Ruch Chorzów przełamał złą passę! W środowy wieczór, 20 sierpnia Niebiescy podejmowali u siebie Stal Rzeszów, w ramach 6. kolejki Betclic 1. Ligi. Spotkanie zakończyło się wysokim wynikiem 4:0 dla chorzowian!
Trudny czas dla Ruchu Chorzów
Początek bieżącego sezonu jest dla chorzowskiego Ruchu niełatwym okresem. Najpierw drużyna niepewnie weszła w sezon, notując w trzech pierwszych meczach remis, zwycięstwo i porażkę. Później nastąpiła zmiana trenera - ze stanowiska zwolniony został Dawid Szulczek, którego zastąpił legendarny Waldemar Fornalik. Nowy trener nie zdążył spędzić z drużyną kilku dni, a już przyszło mu się mierzyć z Pogonią Siedlce, której - jak się okazało - musiał uznać wyższość. W minionym tygodniu Ruch, po raz pierwszy zagrał "na zero z tyłu", notując remis w meczu z Polonią Warszawą, aż wreszcie nadszedł moment przełamania. W środę, 20 sierpnia Niebiescy podjęli u siebie Stal Rzeszów, która w obecnym sezonie po 5. kolejkach Betclic 1. Ligi miała na koncie dwa zwycięstwa, dwa remisy i jedną porażkę. Ostateczny rezultat meczu wyniósł wysokie 4:0 dla chorzowian!
Grad goli i hat-trick Szwedzika - bramkostrzelne przebudzenie Niebieskich!

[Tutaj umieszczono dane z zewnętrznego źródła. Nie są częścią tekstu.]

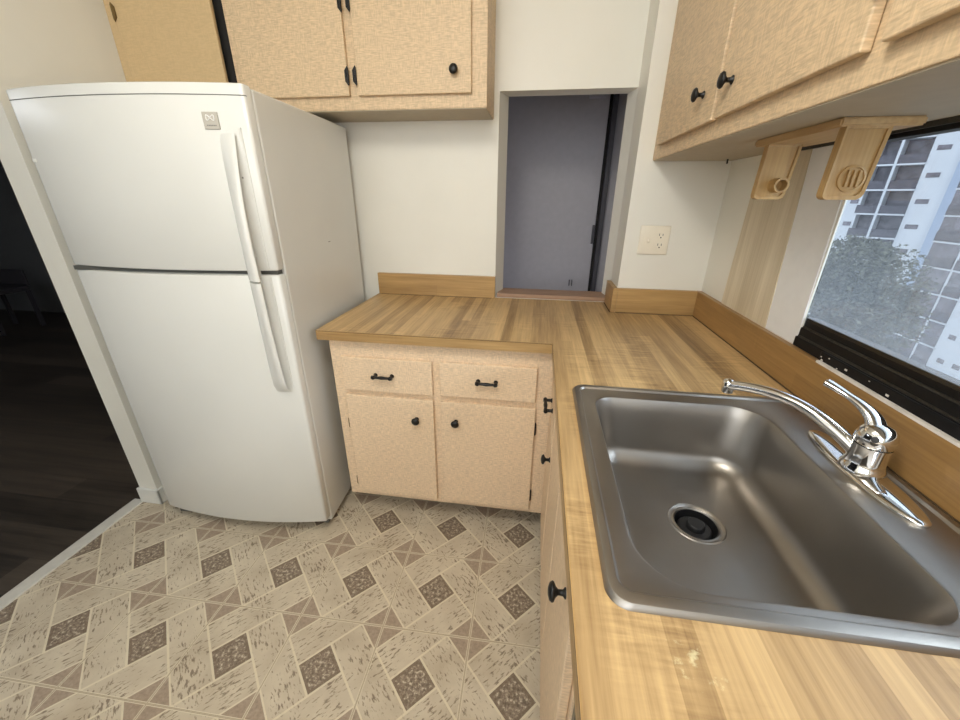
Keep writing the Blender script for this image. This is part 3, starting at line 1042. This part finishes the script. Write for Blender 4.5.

Mecz z trybun obejrzało tego dnia 9247 kibiców. Środowe spotkanie było dla nich pokazem ofensywy, jakiego w tym sezonie nie mieli jeszcze okazji oglądać. Wynik spotkania został otworzony błyskawicznie - już w 21. sekundzie piłkę do siatki posłał Mateusz Szwoch, wykorzystując dośrodkowanie Patryka Szwedzika. Nie minęło 1.5 minuty, a Ruch świętował już zdobycie drugiej bramki. Po kolejnym dośrodkowaniu, tym razem w wykonaniu Tomasza Bały, będącego byłym zawodnikiem Stali Rzeszów. wynik podwyższył Patryk Szwedzik.

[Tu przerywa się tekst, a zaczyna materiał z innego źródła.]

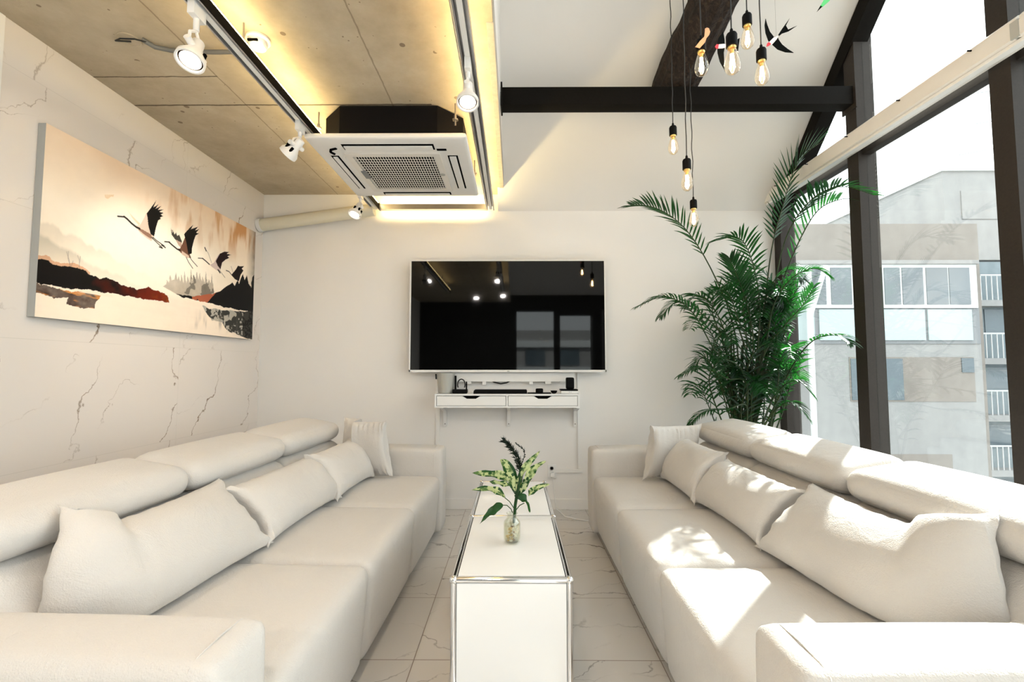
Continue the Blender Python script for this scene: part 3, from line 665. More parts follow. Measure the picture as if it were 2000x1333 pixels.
def pillow(path, z0, H, T, lean, back, label, name='lumbar_pillow', cat='pillow', group='white sofa pillows', nu=44, nv=22, pinch=.03, seed=0):
    "path: horizontal centre line; back: unit vector side toward which it leans (+1/-1 in x)"
    pts = [Vector((x, y, 0)) for x, y in path]
    # resample with Catmull-Rom
    def cr(t):
        n = len(pts)-1; i = min(int(t*n), n-1); f = t*n-i
        p0, p1, p2, p3 = pts[max(i-1, 0)], pts[i], pts[i+1], pts[min(i+2, n)]
        return .5*((2*p1)+(-p0+p2)*f+(2*p0-5*p1+4*p2-p3)*f*f+(-p0+3*p1-3*p2+p3)*f**3)
    bm = nb(); grid = {}
    for side in (0, 1):
        sg = -1 if side == 0 else 1
        for i in range(nu+1):
            U = -math.cos(PI*i/nu); t = (U+1)/2; c = cr(t); d = (cr(min(1, t+.02))-cr(max(0, t-.02))).normalized()
            n = Vector((d.y, -d.x, 0))
            if n.x*back < 0: n = -n
            le = lean if not isinstance(lean, tuple) else lean[0]+(lean[1]-lean[0])*max(0, min(1, (t-.55)/.35))
            up = Vector((0, 0, math.cos(le)))+n*math.sin(le); nn = n*math.cos(le)-Vector((0, 0, math.sin(le)))
            for j in range(nv+1):
                V = -math.cos(PI*j/nv)
                if side == 1 and (i in (0, nu) or j in (0, nv)): continue
                th = T/2*max(0, 1-abs(U)**3.2)**.55*max(0, 1-abs(V)**2.4)**.62
                hh = H/2-pinch*(1-U**4)*.9
                al = 1-.05*(1-abs(V)**3)*(abs(U)**6)*3
                ed = math.exp(-(1-abs(V))/.22); ee = math.exp(-(1-abs(U))/.15)
                wr = .012*ed*math.sin(U*34+seed+math.sin(V*3)*1.2+noise.noise(Vector((U*4, seed, 0)))*3)*(.4+.6*abs(noise.noise(Vector((U*3+seed, 2, V)))*2))+.007*ee*math.sin(V*15+seed)
                wr += .012*noise.noise(Vector((U*1.8+seed, V*1.6, side*4+seed)))
                q = c+d*(al-1)*U*(pts[-1]-pts[0]).length*.5+up*(V*hh)+nn*sg*(th+wr*min(1, th/.012))
                q += up*0; q.z += z0+H/2*math.cos(le); q += n*(H/2*math.sin(le))
                grid[(side, i, j)] = bm.verts.new(q)
    def g(s, i, j): return grid.get((s, i, j)) or grid[(0, i, j)]
    for s in (0, 1):
        for i in range(nu):
            for j in range(nv):
                f = [g(s, i, j), g(s, i+1, j), g(s, i+1, j+1), g(s, i, j+1)]
                if len(set(f)) == 4: bm.faces.new(f)
    # piping seam
    return tag(obj(name, bm, M['pillow']), label, cat, group)
# right sofa
pillow([(1.03, 2.02), (1.035, 1.74), (1.05, 1.50), (1.10, 1.36), (1.20, 1.28), (1.34, 1.25)], .475, .38, .21, (.78, .12), 1, 'white pillow nearest the viewer on the window side sofa, end turned to the camera', seed=1)
pillow([(1.01, 2.68), (1.03, 2.33), (1.03, 1.96)], .475, .34, .19, .75, 1, 'white pillow second from the near armrest on the window side sofa, lying in sun', seed=3)
pillow([(1.00, 3.20), (1.00, 2.93), (1.00, 2.59)], .475, .36, .18, .60, 1, 'white pillow third from the near armrest on the window side sofa, in shade', seed=5)
pillow([(.87, 3.16), (1.08, 3.24), (1.28, 3.26)], .475, .40, .13, .25, 1, 'square white pillow leaning on the far armrest of the window side sofa', seed=7, pinch=.02)
# left sofa
pillow([(-1.06, 2.05), (-1.07, 1.76), (-1.08, 1.52), (-1.11, 1.38), (-1.20, 1.30), (-1.33, 1.27)], .475, .38, .22, (.75, .22), -1, 'white pillow nearest the viewer on the marble side sofa, creased end turned to the camera', seed=2)
pillow([(-1.02, 2.74), (-1.04, 2.38), (-1.05, 1.98)], .475, .34, .19, .75, -1, 'white pillow second from the near armrest on the marble side sofa', seed=4)
pillow([(-.98, 3.24), (-1.00, 2.98), (-1.01, 2.64)], .475, .34, .18, .65, -1, 'white pillow third from the near armrest on the marble side sofa', seed=6)
pillow([(-.85, 3.24), (-1.06, 3.30), (-1.27, 3.30)], .475, .42, .13, .25, -1, 'square white pillow leaning on the far armrest of the marble side sofa', seed=8, pinch=.02)

# ------------------------------------------------------------------ coffee table
TX0, TX1, TZ = -.197, .177, .57; ys = [1.512, 2.127, 2.755]
o = thing('coffee_table', 'long narrow white panel table with chrome tube edges between the sofas', 'coffee table', (-.01, 2.13, 0))
r = .0095; zb = .05; ins = .006
for y in ys:
    for x in (TX0, TX1):
        part('upright_tube', tube(nb(), [(x, y, zb), (x, y, TZ-r)], r, 14), M['chrome'], o)
        for z in (zb, TZ-r): part('ball_joint', lathe(nb(), [(.001, -.0135), (.008, -.011), (.013, -.004), (.013, .004), (.008, .011), (.001, .0135)], (x, y, z), 16), M['chrome'], o)
        part('foot', lathe(nb(), [(.017, .0005), (.018, .008), (.008, .018), (.006, zb)], (x, y, 0), 16), M['chrome'], o)
    for z in (zb, TZ-r): part('cross_tube', tube(nb(), [(TX0, y, z), (TX1, y, z)], r, 14), M['chrome'], o)
for ya, yb in zip(ys, ys[1:]):
    for x in (TX0, TX1):
        for z in (zb, TZ-r): part('side_tube', tube(nb(), [(x, ya, z), (x, yb, z)], r, 14), M['chrome'], o)
    part('top_panel', box(nb(), TX0+r+.003, TX1-r-.003, ya+r+.003, yb-r-.003, TZ-.010, TZ-.001, .001), M['white_panel'], o)
    part('bottom_panel', box(nb(), TX0+r, TX1-r, ya+r, yb-r, zb-.004, zb+.004), M['white_panel'], o)
    for x in (TX0, TX1): part('side_panel', box(nb(), x-.003, x+.003, ya+r+.001, yb-r-.001, zb+r, TZ-2*r), M['white_panel'], o)
    part('gap_shade', box(nb(), TX0+r-.001, TX1-r+.001, ya+r-.001, yb-r+.001, TZ-.016, TZ-.012), M['slot'], o)  # black sheet added as the shade in the gap along the tubes
for y in (ys[0], ys[-1]): part('end_panel', box(nb(), TX0+r+.001, TX1-r-.001, y-.004, y+.004, zb+r, TZ-2*r-.001), M['white_panel'], o)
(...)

Piłkarze Ruchu w trakcie spotkania przejawiali wiele pewności siebie, widoczne było ogromne zaangażowanie, pomysł w kreowaniu akcji oraz ciągła chęć powiększenia przewagi bramkowej. Sztuka ta udała się po raz trzeci już w drugiej połowie, kiedy to ponownie Patryk Szwedzik umieścił piłkę w bramce Stali Rzeszów, wykorzystując podanie Tomasza Bały. Wczorajsze spotkanie było prawdziwym pokazem umiejętności gracza z numerem 21. Szwedzik zdawało się nie miał sobie równych, co udowodnił w 63. minucie notując trzecie trafienie i tym samym stawiając "kropkę nad i" w postaci pierwszego hat-tricka.

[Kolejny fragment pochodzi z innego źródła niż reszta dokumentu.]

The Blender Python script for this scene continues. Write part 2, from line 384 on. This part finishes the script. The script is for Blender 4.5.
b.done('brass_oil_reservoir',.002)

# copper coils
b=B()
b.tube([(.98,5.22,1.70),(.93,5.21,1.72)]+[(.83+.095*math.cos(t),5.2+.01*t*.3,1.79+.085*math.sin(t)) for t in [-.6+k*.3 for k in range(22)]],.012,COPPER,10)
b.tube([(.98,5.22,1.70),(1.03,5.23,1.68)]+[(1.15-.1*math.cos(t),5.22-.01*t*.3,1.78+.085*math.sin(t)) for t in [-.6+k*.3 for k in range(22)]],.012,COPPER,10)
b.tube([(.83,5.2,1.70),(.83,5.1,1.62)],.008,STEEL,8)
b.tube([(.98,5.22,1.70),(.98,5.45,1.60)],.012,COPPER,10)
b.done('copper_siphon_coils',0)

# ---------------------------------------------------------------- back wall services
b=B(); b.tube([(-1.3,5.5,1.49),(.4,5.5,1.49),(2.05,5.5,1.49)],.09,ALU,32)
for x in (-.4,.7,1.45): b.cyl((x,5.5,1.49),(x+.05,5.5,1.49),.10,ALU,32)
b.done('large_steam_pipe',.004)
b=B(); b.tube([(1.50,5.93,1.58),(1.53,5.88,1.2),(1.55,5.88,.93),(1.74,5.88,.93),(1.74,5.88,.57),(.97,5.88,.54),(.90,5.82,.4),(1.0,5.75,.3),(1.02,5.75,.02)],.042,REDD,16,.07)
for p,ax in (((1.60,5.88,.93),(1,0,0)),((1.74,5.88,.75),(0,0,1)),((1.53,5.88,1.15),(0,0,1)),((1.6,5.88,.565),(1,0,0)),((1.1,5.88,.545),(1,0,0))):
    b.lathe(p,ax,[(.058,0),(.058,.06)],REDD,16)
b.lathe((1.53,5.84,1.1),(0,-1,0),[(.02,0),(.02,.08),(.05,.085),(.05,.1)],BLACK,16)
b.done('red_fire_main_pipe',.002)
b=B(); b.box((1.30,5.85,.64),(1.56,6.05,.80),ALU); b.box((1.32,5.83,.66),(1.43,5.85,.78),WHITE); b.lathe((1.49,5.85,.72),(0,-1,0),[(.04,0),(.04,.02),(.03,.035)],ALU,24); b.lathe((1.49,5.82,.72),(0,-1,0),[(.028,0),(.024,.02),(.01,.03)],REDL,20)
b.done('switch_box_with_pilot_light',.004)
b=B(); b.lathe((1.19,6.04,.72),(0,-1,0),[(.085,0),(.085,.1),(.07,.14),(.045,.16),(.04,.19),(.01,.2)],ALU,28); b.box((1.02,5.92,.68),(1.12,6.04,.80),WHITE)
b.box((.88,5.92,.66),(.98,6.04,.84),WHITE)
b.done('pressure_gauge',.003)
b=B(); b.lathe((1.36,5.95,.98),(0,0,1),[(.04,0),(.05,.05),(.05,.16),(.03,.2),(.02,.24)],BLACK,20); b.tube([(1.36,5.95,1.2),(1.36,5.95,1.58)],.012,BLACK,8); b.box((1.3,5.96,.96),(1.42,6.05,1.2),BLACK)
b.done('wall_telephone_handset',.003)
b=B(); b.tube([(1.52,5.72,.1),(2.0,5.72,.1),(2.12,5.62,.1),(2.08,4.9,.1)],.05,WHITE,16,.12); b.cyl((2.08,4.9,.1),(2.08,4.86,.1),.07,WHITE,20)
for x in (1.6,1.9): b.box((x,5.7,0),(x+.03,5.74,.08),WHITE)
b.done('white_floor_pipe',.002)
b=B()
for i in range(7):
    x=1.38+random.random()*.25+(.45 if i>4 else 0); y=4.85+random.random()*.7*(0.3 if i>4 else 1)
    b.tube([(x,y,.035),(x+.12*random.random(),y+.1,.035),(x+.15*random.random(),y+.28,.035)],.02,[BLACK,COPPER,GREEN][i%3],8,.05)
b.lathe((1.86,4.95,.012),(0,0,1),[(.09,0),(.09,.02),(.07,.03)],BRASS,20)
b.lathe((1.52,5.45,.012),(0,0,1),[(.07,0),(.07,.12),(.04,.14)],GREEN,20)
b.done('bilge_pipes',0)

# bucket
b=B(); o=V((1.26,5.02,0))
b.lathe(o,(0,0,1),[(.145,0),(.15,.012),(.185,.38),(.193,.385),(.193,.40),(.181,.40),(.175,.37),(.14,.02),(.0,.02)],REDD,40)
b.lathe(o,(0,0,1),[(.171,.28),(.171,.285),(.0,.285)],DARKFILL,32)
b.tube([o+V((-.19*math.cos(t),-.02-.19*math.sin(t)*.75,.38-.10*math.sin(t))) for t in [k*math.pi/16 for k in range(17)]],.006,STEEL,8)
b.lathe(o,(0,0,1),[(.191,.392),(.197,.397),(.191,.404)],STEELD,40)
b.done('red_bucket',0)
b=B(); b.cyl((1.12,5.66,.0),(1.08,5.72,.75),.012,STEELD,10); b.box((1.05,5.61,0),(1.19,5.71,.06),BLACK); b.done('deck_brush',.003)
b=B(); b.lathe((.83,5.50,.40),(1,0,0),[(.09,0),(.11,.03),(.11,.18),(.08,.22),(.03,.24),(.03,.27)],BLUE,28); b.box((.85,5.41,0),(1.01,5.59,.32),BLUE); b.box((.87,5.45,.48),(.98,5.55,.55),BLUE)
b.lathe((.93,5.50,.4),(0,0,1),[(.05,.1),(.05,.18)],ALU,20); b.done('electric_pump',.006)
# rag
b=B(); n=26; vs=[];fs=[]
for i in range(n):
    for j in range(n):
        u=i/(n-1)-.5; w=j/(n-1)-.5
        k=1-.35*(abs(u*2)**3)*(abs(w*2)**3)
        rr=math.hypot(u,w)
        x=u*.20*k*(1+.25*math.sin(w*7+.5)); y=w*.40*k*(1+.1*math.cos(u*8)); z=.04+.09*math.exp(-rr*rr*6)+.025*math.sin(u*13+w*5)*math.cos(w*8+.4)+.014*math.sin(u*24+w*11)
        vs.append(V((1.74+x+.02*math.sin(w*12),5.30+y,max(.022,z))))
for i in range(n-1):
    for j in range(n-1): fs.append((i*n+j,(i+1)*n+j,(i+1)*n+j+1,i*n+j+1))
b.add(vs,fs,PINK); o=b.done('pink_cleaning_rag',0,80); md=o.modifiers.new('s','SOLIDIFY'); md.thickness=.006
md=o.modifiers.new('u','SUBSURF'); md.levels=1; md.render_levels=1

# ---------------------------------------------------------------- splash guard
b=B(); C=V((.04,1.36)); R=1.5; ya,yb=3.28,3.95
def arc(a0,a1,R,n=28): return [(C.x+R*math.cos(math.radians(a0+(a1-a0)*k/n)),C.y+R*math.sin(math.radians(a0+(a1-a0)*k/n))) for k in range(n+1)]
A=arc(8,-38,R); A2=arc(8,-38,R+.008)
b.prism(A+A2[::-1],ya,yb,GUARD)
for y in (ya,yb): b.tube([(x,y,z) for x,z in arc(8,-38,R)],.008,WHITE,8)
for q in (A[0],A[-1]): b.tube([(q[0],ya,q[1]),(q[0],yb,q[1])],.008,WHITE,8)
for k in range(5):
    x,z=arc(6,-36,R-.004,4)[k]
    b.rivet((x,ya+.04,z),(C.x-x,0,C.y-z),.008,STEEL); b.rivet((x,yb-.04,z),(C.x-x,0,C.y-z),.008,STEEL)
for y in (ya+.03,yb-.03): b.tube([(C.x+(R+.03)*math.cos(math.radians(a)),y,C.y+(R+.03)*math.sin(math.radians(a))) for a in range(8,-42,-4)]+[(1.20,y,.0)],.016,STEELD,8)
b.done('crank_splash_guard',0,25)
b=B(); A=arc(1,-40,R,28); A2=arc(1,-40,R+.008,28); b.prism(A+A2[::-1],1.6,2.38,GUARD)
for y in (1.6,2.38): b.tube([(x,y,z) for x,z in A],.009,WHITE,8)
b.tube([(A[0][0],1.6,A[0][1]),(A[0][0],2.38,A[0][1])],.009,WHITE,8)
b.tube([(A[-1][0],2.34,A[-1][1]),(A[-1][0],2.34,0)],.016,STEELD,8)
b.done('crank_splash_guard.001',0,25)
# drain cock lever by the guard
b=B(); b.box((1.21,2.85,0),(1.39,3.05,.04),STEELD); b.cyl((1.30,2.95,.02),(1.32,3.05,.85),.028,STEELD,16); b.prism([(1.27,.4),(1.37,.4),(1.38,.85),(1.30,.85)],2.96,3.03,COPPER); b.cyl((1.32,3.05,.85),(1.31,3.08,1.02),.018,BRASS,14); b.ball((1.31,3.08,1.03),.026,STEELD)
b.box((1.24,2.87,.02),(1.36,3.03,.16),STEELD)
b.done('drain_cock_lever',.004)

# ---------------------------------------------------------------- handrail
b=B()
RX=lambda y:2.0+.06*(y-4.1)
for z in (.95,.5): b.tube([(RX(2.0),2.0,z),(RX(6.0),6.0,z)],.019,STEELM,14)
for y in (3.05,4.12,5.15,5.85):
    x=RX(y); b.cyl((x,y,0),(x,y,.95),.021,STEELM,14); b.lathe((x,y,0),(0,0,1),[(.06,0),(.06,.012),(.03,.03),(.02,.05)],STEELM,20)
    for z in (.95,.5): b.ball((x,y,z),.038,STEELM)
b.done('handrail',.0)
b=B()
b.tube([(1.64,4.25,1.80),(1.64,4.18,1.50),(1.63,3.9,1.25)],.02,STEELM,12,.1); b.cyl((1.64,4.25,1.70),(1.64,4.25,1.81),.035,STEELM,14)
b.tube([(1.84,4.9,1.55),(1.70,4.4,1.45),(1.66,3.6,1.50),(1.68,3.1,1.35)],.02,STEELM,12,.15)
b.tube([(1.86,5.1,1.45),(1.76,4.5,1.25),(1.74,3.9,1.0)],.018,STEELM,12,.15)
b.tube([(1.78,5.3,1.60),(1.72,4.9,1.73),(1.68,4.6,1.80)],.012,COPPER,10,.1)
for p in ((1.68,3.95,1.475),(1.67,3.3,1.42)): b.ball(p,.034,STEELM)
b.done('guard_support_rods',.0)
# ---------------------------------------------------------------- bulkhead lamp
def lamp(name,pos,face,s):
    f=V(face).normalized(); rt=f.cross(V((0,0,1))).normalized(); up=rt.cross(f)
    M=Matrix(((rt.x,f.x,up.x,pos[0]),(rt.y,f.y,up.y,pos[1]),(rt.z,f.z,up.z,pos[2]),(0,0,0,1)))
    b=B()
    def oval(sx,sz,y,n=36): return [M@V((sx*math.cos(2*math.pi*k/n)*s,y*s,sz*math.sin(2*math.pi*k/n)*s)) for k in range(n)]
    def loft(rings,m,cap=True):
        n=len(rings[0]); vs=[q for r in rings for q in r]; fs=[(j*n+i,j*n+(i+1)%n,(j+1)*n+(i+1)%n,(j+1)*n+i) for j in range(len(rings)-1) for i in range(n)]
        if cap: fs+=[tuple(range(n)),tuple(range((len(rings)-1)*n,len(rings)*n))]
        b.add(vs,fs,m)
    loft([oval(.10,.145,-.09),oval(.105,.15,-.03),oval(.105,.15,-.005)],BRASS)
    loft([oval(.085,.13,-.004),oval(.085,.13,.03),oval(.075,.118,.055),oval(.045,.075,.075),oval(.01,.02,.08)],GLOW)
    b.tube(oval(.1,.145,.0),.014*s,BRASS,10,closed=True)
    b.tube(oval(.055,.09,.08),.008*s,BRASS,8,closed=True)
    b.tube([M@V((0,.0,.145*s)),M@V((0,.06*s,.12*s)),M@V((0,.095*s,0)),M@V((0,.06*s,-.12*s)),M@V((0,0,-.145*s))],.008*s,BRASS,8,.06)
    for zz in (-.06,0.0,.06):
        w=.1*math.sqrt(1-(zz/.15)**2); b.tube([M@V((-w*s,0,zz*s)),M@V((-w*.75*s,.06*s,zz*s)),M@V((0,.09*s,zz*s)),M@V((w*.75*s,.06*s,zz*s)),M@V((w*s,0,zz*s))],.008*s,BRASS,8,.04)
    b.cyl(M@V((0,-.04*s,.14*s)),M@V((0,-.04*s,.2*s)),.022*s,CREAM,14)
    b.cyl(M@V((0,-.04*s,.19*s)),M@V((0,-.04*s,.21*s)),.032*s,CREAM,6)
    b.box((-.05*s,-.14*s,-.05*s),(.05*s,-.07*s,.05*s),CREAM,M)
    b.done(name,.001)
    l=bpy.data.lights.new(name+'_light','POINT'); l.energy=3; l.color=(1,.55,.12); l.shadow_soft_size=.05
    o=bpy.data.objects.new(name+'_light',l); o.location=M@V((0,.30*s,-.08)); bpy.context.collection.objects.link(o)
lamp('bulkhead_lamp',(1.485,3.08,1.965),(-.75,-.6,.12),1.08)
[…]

W 89. minucie bramkę strzelił również powracający do Ruchu Szymon Karasiński, jednak trafienie nie zostało uznane, ze względu na odgwizdanie spalonego. Tego dnia Stal Rzeszów, nie zdołała w znaczący sposób zagrozić bramce Niebieskich, którzy również w defensywie zaprezentowali się bardzo solidnie.
Przełamanie chorzowskiej drużyny
Wysoki wynik w meczu ze Stalą rozbudził zarówno wyobraźnie zawodników Ruchu, jak i ich sympatyków, którzy w pozytywnych słowach oceniali wczorajszy występ.
Taki mecz był nam potrzebny i długo na niego czekaliśmy. Takie mecze ostatni raz zdarzały się chyba rok temu, więc na pewno da nam to pozytywnego kopa, ale wciąż musimy pamiętać, że każdy mecz jest inny i nie każdy nam się tak wspaniale ułoży, że będziemy po trzech minutach prowadzić 2:0. Widać, że jest nowa energia, można powiedzieć, że efekt nowej miotły, co się często zdarza, ale będziemy starać się ten efekt utrzymać przez dłuższy czas bo tylko wtedy drużyna może osiągać sukcesy - powiedział po meczu Mateusz Szwoch.
Otoczenie drużyny podkreśla, że piłkarzom znów powróciła radość z gry. Szybkie wejście w mecz pozwoliło zawodnikom rozwinąć skrzydła, dając jednocześnie większy spokój z gry. Teraz, zawodników Waldemara Fornalika czekają derby z Polonią Bytom, rozgrywane po raz kolejny u siebie oraz wyjazdowy mecz ze Stalą Mielec. Po 6. kolejkach Ruch ma na koncie 8 punktów, zajmując 9. pozycję w tabeli.